Rodney’s Oyster House has long ruled the shucking scene, so it follows that two newbies would’ve cut their teeth at the rowdy Yaletown joint. Chewie’s (2201 W. First Ave.) channels a similar vibe (tumbler wine glasses filled to the rim), and there’s a solid representation of east and west-Kussi, Kumomoto, Village Bay, Fanny Bay-served with housemade mango-habañero sauce.
In Chinatown, Oyster Express (296 Keefer St.) is a pine-lined room lit by porthole windows. Oh, and a champion shucker, Sean Chesney, is at the helm offering Pacific Virginicas from Washington, Golden Mantles from the Sunshine Coast, and Royal Miyagis from Quadra Island.

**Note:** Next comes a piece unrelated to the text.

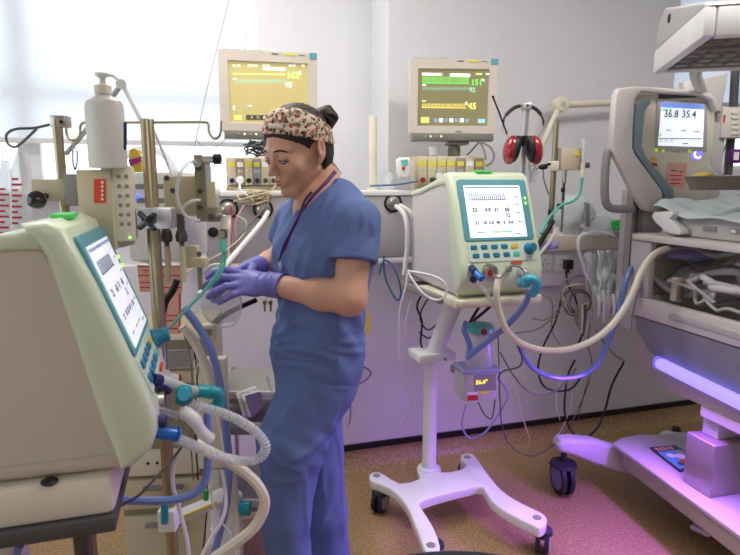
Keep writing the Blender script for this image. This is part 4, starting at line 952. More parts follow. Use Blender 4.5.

Todd’s on Sixth (1529 W. Sixth Ave.), an unassuming South Gran café, gives over to bivalve mania Thursday and Friday nights: bright and minerally Okeover Inlet oysters are served with a foursome of condiments, including Todd’s grandmother’s chili sauce.
Finally, it must be said that Yew at the Four Seasons (791 W. Georgia St.) has become the most exciting seafood restaurant in town. Oysters are given a Through the Looking Glass treatment: sweet ‘n’ sour Effinghams dressed with strawberries and vinegar mignonette; Fat Bastards laced with frozen foie gras shavings and honey pearls; Kumamotos topped with Northern Divine caviar and preserved-lemon crème fraîche.
But no matter if the room is formal or gussied, screw the cocktail forks. Embrace the bacchanal experience of slurping straight from the shell, a glass of something with bubbles (like B.C.’s Road 13 sparkling Chenin Blanc) at the ready.